Spectral Function of Ferromagnetic $3d$ Metals: A Self-Consistent $\mathrm{LSDA}+\mathrm{DMFT}$ Approach Combined with the One-Step Model of Photoemission

The electronic structure of ferromagnetic $3d$-transition metals in the vicinity of the Fermi level is dominated by the spin-polarized $d$ bands. Experimentally, this energy region can be probed in detail by means of angle-resolved ultraviolet photoemission and inverse photoemission. In several earlier studies the measured spectra were described either within a single-particle approach based on the local spin-density approximation including matrix-element effects within the so-called one-step model or by sophisticated many-body approaches neglecting these effects. In our analysis we combine for the first time correlation with matrix-element effects to achieve an improved interpretation of photoemission data from ferromagnetic nickel.

Figure 1

Fully relativistic valence-band states of Ni(001) along $\Gamma X$. Black color indicates the LSDA-based calculation; orange (light) color denotes the states derived by the $\mathrm{LSDA}+\mathrm{DMFT}$ method obtained by suppressing the imaginary part of ${\Sigma }_{\mathrm{DMFT}}$.

Figure 2

ARUPS spectra from the Ni(001) surface Brillouin zone in the $\overline{\Gamma }\overline{X}$ direction calculated for $h\nu =21.2\mathrm{eV}$ excitation energy. Black color indicates the spin-integrated intensities; green (light) color denotes the majority-spin channel; red (dark) color indicates minority-spin emission.

Figure 3

Spin-integrated ARUPS spectra from Ni(011) along $\overline{\Gamma }\overline{Y}$ for three different angles of emission.

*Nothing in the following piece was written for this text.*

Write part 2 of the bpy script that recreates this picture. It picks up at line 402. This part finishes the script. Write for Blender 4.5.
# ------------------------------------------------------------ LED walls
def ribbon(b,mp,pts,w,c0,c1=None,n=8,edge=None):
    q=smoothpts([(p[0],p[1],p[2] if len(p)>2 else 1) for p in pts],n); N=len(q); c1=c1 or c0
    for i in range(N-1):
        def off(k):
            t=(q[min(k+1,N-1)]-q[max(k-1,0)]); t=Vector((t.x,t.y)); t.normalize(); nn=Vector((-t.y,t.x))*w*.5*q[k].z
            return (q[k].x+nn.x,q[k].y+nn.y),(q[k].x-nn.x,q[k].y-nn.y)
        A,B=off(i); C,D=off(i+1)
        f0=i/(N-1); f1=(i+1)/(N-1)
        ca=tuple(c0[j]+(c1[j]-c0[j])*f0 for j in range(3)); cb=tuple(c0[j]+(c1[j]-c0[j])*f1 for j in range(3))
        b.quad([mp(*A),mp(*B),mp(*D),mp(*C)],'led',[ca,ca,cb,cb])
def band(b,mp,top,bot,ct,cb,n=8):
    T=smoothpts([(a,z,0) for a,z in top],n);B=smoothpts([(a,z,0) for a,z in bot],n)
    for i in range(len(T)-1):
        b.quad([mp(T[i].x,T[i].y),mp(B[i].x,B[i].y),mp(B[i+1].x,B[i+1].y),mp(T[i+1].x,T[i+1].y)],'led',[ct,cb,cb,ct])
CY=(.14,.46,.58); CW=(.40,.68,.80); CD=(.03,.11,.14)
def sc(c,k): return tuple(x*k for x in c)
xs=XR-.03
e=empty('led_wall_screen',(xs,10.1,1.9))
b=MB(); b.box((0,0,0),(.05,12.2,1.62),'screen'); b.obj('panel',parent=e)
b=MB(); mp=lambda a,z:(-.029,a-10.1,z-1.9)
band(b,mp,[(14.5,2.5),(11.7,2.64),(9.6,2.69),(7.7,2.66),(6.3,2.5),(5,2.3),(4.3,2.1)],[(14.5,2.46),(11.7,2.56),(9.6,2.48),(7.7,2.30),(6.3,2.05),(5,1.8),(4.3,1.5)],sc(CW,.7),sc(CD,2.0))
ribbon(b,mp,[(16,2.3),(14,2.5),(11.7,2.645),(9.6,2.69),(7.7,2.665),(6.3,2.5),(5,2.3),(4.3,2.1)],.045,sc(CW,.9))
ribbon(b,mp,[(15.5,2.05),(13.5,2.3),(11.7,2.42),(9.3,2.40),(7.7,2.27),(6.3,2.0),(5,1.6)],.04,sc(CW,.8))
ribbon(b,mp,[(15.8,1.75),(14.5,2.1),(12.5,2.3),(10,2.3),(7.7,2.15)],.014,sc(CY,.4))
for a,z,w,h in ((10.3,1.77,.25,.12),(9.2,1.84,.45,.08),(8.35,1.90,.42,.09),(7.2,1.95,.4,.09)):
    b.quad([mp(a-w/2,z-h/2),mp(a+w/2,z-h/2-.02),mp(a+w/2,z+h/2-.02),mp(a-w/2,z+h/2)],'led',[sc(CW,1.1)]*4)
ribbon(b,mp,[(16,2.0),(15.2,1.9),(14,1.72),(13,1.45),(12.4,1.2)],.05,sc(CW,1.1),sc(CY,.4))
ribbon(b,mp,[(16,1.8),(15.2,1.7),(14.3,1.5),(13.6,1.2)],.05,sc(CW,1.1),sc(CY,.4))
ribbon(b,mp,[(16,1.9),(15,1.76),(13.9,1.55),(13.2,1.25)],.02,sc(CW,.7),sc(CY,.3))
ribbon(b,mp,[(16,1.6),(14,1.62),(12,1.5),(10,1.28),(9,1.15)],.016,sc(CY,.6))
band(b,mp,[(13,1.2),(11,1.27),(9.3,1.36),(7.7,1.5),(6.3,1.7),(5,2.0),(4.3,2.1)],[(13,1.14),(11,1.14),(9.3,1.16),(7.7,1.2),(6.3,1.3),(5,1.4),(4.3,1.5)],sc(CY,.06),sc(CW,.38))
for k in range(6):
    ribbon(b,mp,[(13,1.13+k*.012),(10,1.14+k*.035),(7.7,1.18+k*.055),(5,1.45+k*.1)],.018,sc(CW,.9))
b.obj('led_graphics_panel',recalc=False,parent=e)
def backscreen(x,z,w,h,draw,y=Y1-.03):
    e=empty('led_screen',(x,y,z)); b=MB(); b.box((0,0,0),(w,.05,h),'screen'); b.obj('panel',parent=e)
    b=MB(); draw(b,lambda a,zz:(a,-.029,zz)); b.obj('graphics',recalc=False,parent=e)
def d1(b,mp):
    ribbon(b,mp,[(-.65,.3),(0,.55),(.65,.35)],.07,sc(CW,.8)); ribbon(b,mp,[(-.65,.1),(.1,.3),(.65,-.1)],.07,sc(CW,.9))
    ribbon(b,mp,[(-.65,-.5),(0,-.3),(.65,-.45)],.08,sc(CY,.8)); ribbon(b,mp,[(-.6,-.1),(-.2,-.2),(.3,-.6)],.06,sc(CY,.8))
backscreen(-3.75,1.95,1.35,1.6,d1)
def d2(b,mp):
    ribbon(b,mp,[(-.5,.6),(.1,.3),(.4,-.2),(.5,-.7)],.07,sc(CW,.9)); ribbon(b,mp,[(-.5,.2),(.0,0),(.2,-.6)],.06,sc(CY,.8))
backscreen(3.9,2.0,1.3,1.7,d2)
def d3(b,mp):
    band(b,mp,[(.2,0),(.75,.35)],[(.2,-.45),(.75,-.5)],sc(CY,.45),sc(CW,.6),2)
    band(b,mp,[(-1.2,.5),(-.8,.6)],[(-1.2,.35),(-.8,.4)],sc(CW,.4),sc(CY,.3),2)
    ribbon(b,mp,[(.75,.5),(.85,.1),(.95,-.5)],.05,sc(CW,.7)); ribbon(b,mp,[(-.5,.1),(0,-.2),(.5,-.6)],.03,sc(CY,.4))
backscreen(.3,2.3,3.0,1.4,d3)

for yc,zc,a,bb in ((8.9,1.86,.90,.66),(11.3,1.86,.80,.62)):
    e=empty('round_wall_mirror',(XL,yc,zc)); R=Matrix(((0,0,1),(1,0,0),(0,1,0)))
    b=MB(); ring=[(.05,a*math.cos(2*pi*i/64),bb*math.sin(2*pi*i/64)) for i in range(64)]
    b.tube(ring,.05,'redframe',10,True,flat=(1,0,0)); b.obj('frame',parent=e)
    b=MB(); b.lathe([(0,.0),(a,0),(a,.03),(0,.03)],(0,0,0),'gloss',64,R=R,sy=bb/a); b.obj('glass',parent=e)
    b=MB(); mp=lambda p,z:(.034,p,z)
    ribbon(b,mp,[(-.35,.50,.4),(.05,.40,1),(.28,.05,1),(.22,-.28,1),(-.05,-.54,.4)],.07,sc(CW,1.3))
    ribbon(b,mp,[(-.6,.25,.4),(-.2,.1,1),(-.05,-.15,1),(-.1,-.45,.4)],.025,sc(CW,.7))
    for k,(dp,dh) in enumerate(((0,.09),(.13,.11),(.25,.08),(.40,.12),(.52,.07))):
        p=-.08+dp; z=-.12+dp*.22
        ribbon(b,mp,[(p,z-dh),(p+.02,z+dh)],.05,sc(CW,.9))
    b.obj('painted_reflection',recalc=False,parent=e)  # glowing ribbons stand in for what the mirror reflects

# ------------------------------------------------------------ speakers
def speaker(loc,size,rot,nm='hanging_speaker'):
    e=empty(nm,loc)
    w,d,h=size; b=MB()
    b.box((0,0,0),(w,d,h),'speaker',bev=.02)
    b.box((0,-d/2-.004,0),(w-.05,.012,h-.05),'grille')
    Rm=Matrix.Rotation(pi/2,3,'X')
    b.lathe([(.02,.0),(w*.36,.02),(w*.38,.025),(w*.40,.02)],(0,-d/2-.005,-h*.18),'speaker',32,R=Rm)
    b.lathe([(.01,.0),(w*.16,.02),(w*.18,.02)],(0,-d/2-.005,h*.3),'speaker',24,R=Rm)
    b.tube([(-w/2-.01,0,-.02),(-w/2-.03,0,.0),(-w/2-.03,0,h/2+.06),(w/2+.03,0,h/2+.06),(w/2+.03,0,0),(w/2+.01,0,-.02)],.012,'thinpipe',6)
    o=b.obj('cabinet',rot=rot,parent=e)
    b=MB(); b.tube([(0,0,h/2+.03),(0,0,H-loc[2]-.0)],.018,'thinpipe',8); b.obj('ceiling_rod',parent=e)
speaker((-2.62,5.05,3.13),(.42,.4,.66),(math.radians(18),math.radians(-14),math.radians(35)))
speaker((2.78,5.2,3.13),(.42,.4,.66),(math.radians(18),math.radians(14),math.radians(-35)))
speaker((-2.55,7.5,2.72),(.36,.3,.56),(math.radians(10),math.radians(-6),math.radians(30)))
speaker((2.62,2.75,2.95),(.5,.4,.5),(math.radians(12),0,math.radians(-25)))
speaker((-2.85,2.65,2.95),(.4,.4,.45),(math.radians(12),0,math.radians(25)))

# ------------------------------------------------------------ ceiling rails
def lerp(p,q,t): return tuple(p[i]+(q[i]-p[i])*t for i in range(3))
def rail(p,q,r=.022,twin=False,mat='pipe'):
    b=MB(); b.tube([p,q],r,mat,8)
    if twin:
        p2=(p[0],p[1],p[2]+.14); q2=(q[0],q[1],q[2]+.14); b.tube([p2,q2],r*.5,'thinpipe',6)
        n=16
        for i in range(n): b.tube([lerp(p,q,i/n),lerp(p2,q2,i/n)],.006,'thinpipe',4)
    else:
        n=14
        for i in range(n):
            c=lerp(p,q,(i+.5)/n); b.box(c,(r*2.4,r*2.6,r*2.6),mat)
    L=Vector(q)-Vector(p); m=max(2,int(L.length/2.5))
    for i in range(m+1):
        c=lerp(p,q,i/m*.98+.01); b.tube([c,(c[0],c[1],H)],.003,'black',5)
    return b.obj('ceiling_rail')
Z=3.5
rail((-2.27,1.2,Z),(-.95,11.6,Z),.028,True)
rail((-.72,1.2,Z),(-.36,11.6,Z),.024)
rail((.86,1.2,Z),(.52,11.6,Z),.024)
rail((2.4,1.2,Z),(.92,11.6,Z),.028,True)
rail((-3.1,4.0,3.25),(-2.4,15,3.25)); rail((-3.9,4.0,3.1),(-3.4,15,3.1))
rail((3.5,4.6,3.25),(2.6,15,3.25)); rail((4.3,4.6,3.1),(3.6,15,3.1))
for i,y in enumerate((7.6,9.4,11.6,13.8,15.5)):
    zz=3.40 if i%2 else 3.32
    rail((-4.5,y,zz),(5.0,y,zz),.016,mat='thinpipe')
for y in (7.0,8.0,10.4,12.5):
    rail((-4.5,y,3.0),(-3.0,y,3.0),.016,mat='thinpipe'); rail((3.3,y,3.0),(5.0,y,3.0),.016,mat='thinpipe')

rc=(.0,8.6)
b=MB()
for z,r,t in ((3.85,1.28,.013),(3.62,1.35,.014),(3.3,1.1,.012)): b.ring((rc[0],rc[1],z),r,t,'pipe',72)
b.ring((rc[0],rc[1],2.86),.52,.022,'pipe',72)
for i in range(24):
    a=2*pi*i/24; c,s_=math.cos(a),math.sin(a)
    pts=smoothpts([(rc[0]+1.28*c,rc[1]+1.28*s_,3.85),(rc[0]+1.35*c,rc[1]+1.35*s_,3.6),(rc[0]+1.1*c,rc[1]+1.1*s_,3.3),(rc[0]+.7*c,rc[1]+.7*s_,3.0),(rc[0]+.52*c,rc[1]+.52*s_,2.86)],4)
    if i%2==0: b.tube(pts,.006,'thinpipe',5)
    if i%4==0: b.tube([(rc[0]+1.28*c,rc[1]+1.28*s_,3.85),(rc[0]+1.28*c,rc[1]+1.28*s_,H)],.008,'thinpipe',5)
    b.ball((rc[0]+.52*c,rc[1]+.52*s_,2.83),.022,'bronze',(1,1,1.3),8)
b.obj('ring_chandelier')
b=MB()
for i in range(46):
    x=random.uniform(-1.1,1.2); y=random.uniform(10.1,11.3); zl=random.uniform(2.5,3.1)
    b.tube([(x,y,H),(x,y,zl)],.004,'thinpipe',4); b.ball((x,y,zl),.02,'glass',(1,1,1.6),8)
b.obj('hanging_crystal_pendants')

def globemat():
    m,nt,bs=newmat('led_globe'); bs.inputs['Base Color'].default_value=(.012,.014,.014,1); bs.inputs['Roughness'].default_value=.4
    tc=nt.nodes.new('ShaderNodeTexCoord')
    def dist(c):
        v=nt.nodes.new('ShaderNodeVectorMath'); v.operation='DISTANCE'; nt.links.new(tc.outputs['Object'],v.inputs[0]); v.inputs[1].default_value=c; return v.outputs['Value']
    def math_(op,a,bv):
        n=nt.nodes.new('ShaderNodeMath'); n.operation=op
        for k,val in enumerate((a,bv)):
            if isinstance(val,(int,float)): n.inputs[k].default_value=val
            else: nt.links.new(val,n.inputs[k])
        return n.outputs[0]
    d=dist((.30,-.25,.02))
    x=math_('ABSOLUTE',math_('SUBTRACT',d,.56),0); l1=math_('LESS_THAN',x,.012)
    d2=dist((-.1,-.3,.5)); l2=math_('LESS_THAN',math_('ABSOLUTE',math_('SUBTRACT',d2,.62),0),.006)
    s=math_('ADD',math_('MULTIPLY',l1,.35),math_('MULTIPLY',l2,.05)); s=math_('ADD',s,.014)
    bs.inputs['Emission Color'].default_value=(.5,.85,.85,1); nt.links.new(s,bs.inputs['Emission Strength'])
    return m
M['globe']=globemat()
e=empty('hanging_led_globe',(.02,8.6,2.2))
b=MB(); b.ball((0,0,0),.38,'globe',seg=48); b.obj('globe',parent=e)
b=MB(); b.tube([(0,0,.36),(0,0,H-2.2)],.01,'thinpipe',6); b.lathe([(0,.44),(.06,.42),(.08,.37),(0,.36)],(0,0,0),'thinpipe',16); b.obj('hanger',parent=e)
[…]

Upper row: comparison between LSDA-based calculation and experiment [21], middle row: comparison between experiment and non-self-consistent quasiparticle calculations neglecting matrix element and surface effects [21], lower row: spin-integrated $\mathrm{LSDA}+\mathrm{DMFT}$ spectra including photoemission matrix elements (this work). Theory: solid red line, experiment: black dots.